# AIM OF THE TASK
Give again only those lines from the start of the entries through the line holding "stool((-2.42, 10.4, 0), R(-60), 'stool", leaving them as they are.
____ DATASET EXTRACT
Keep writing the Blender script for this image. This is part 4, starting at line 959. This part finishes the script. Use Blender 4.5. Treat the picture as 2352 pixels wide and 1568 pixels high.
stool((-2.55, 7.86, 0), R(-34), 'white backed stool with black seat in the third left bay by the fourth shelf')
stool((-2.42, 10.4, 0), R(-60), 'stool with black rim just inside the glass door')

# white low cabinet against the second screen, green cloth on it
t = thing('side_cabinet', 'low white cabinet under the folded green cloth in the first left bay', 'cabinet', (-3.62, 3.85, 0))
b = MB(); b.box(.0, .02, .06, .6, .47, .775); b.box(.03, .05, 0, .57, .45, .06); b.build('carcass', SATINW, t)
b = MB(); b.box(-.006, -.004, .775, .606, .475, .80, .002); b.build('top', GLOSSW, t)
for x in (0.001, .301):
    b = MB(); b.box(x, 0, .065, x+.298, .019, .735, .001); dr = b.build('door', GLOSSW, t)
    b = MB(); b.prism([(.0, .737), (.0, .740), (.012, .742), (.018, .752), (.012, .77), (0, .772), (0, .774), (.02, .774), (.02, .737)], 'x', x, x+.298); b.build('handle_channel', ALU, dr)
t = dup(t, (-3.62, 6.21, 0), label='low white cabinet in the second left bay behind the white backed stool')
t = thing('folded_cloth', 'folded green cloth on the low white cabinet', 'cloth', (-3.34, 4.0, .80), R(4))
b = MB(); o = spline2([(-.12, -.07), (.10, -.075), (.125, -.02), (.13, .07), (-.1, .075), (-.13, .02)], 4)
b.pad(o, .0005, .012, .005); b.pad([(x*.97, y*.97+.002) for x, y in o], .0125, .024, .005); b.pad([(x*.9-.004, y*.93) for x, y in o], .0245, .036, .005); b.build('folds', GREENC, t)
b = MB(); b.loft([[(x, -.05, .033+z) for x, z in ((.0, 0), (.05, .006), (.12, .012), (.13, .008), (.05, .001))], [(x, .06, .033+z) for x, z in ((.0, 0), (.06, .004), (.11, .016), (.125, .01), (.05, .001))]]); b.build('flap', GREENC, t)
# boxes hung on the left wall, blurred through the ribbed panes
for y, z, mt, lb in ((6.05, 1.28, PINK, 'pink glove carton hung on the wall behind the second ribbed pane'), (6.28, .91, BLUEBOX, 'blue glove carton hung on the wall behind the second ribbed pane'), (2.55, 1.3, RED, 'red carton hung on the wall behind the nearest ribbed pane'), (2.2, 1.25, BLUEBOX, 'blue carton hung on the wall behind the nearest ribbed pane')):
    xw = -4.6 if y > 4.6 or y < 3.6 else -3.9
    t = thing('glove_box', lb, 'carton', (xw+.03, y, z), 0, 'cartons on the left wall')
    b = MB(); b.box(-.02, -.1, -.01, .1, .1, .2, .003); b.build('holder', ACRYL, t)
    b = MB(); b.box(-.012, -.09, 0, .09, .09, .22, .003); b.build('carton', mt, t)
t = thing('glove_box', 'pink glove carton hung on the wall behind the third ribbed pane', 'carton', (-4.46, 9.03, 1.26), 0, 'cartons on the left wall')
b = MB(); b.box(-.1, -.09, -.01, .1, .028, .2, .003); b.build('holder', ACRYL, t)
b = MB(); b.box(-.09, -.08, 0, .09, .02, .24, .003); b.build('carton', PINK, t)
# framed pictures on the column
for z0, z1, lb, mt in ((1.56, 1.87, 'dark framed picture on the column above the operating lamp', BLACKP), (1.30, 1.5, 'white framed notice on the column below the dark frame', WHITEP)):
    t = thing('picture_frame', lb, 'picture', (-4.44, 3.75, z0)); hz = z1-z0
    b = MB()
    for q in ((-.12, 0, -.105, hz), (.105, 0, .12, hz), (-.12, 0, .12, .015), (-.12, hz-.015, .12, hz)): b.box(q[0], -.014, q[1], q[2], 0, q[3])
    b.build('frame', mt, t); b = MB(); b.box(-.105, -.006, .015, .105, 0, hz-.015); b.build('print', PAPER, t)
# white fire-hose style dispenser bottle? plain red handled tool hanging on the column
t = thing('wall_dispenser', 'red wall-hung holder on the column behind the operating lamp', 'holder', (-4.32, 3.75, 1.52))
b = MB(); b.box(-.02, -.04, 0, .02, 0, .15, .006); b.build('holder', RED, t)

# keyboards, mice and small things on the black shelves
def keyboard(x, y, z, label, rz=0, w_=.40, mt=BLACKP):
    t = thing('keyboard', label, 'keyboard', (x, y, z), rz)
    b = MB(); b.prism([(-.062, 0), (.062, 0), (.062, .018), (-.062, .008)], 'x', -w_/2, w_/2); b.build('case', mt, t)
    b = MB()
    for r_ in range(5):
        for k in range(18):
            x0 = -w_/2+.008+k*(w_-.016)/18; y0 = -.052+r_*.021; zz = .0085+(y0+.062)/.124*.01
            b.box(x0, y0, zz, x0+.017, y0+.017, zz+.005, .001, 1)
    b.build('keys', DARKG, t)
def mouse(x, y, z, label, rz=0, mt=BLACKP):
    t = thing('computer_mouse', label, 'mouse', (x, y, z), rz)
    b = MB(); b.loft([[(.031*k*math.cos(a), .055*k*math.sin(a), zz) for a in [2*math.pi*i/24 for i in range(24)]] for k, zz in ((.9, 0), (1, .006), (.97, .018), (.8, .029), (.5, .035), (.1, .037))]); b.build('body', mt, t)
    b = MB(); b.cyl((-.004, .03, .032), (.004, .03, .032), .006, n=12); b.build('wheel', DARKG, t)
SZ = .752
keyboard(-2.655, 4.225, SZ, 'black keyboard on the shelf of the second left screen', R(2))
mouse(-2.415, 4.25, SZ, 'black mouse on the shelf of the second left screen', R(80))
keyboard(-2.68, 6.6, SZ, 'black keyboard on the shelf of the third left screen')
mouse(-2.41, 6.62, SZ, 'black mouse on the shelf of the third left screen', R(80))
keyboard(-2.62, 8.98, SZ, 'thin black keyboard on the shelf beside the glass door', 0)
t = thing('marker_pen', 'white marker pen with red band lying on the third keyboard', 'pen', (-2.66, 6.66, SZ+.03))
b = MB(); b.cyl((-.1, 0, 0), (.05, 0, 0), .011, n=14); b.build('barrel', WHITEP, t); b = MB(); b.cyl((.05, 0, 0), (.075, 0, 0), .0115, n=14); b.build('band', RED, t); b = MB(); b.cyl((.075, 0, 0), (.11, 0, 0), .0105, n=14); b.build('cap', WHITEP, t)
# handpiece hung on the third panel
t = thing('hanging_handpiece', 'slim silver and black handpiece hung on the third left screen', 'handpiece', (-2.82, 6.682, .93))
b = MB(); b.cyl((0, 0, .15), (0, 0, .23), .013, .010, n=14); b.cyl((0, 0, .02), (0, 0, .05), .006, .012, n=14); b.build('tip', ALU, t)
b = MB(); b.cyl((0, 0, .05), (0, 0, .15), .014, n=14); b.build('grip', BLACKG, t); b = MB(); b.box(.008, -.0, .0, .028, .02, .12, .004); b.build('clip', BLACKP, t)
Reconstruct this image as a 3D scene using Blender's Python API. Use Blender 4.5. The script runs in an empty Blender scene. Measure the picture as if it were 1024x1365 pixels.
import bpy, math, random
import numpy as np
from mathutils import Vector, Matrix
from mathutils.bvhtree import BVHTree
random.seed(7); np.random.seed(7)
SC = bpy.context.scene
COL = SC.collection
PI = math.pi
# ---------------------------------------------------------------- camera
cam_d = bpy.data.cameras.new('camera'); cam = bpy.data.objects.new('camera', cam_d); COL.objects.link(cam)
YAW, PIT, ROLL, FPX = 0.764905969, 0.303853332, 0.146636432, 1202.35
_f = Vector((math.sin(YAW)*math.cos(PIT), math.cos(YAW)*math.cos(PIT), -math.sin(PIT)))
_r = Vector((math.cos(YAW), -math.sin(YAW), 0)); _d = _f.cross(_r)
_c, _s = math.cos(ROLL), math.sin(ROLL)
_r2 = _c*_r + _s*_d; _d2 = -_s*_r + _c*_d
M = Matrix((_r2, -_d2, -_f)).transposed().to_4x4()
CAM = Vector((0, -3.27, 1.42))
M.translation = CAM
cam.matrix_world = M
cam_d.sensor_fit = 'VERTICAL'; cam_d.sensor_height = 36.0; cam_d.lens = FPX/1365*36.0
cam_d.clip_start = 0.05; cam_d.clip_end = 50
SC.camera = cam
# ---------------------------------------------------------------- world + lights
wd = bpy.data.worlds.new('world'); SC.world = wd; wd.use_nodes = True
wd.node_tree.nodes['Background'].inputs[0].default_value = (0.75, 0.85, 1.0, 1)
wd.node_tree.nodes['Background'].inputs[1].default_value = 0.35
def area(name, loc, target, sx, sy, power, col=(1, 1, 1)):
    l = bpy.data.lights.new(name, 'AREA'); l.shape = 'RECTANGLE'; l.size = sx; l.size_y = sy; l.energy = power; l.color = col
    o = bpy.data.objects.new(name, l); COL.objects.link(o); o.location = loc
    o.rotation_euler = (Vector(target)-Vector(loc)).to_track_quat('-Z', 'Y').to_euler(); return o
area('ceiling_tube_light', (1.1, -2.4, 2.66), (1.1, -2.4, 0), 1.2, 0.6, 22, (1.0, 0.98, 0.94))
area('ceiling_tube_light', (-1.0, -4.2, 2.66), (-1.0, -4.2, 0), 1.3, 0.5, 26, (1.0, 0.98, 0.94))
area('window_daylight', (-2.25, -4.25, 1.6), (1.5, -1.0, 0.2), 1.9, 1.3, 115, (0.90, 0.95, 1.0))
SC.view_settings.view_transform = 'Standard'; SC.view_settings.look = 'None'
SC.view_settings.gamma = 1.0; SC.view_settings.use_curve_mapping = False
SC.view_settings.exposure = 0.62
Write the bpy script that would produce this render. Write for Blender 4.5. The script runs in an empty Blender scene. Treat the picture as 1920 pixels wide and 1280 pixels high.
________
# WRITTEN SOLUTION
Keep writing the Blender script for this image. This is part 4, starting at line 959. This part finishes the script. Use Blender 4.5. Treat the picture as 2352 pixels wide and 1568 pixels high.
stool((-2.55, 7.86, 0), R(-34), 'white backed stool with black seat in the third left bay by the fourth shelf')
stool((-2.42, 10.4, 0), R(-60), 'stool with black rim just inside the glass door')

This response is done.